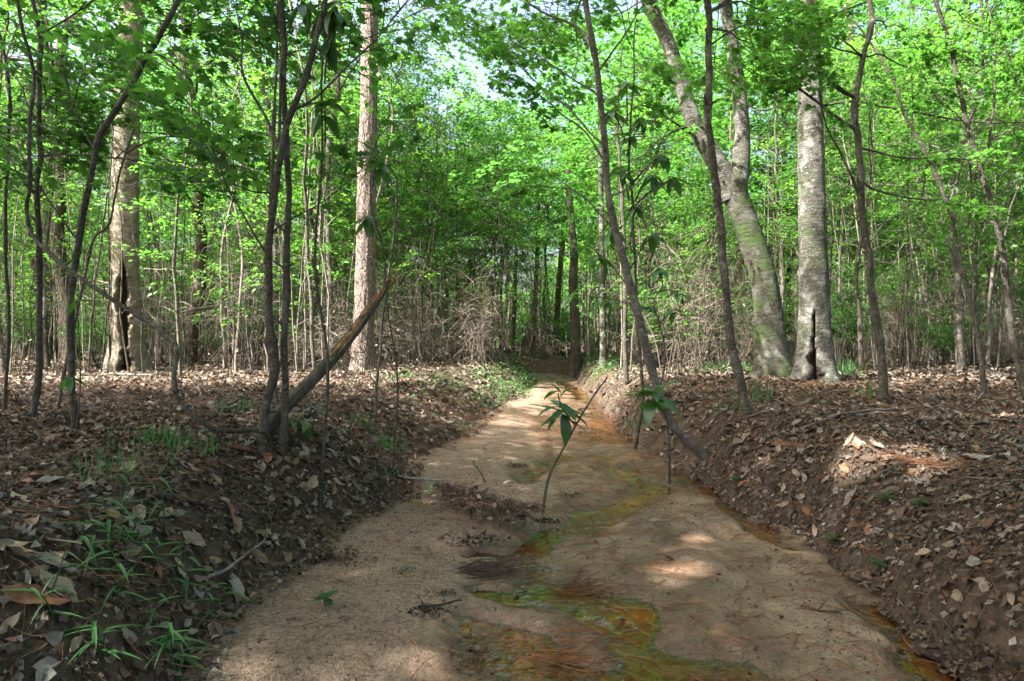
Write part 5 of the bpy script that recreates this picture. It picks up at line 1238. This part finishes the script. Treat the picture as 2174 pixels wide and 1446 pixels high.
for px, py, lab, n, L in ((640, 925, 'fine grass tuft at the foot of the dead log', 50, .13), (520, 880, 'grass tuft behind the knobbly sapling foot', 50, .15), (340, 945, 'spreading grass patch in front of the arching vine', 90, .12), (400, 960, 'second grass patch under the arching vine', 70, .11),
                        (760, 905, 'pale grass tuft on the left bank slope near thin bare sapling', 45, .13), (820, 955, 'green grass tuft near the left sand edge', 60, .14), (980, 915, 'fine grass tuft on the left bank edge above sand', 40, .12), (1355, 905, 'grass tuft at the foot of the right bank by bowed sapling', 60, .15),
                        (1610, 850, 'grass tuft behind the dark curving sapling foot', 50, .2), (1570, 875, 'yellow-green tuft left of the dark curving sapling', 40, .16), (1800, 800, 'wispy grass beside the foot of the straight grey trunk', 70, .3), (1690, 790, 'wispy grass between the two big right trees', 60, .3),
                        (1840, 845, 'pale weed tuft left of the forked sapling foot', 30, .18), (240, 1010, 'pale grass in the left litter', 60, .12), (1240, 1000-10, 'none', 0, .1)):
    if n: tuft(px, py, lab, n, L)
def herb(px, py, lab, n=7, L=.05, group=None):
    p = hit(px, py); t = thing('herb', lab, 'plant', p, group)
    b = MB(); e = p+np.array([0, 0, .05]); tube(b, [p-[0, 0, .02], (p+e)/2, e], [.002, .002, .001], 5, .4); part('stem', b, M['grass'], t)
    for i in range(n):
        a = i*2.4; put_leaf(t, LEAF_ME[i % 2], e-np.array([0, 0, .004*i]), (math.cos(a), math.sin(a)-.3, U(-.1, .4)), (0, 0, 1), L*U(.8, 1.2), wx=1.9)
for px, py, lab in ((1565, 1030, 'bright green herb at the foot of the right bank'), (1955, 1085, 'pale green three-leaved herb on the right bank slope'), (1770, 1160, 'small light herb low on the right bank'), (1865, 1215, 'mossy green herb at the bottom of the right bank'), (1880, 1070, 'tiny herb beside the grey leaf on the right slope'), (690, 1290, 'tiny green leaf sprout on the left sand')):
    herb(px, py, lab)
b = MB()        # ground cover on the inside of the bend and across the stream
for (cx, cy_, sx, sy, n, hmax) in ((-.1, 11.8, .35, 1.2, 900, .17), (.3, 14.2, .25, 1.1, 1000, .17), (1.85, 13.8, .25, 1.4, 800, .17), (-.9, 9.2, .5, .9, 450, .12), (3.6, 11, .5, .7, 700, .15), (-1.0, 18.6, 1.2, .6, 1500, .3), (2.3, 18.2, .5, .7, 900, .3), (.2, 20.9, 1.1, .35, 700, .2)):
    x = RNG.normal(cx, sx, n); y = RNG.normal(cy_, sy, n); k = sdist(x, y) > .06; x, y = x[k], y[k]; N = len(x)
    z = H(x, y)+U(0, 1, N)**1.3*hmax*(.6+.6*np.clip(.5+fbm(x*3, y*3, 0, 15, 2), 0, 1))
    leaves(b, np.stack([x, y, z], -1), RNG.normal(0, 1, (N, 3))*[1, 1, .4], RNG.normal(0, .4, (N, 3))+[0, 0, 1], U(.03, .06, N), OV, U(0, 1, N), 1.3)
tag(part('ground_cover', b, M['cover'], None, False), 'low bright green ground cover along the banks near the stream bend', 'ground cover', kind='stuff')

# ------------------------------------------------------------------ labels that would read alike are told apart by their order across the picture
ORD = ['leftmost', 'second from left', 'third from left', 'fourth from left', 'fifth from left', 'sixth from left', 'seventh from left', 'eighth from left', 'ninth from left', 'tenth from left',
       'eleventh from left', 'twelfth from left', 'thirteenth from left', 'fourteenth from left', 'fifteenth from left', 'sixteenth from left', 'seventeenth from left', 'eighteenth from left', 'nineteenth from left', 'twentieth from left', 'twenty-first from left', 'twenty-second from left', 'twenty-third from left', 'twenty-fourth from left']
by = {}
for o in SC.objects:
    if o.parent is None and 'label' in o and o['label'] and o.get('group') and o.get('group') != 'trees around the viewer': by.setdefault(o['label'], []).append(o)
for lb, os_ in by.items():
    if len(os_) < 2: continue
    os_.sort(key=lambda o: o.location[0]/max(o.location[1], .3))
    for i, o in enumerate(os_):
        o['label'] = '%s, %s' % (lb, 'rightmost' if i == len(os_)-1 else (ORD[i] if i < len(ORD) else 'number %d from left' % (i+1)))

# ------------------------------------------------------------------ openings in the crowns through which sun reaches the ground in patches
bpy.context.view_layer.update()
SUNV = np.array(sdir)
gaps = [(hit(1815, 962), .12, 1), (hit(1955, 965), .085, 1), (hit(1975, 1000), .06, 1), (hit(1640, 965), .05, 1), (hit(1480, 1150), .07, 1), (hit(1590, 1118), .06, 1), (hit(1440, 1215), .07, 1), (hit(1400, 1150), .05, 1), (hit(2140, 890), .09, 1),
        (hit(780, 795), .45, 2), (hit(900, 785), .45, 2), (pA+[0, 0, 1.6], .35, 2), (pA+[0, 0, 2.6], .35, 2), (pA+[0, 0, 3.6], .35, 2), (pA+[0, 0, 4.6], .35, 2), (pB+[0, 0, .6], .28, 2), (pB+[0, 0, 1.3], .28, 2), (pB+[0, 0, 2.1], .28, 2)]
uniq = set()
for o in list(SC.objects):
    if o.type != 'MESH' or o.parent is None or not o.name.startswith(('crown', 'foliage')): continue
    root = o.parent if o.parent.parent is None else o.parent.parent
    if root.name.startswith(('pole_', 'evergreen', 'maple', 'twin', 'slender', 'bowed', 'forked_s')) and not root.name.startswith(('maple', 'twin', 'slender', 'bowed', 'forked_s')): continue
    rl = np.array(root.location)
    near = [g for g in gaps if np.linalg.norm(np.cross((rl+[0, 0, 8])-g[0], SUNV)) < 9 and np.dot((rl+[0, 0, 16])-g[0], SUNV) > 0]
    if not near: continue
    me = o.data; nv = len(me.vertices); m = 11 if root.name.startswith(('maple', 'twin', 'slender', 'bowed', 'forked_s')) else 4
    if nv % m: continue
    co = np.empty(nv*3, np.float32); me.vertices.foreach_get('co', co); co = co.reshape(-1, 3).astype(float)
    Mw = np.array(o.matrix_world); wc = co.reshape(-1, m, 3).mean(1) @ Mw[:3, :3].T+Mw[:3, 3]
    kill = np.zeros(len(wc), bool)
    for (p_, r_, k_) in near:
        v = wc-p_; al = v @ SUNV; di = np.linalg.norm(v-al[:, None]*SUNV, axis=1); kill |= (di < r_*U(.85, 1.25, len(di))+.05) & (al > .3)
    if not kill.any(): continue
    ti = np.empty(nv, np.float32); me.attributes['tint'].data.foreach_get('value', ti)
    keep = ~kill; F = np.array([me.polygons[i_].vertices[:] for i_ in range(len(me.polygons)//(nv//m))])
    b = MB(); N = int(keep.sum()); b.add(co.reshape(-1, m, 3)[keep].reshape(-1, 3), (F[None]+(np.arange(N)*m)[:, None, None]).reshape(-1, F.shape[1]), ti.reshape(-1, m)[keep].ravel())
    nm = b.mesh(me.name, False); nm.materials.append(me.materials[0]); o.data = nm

=-=-=

## Your instructions
From the listing above, copy all lines holding the word "picture".

## Complete response
Write part 5 of the bpy script that recreates this picture. It picks up at line 1238. This part finishes the script. Treat the picture as 2174 pixels wide and 1446 pixels high.
# ------------------------------------------------------------------ labels that would read alike are told apart by their order across the picture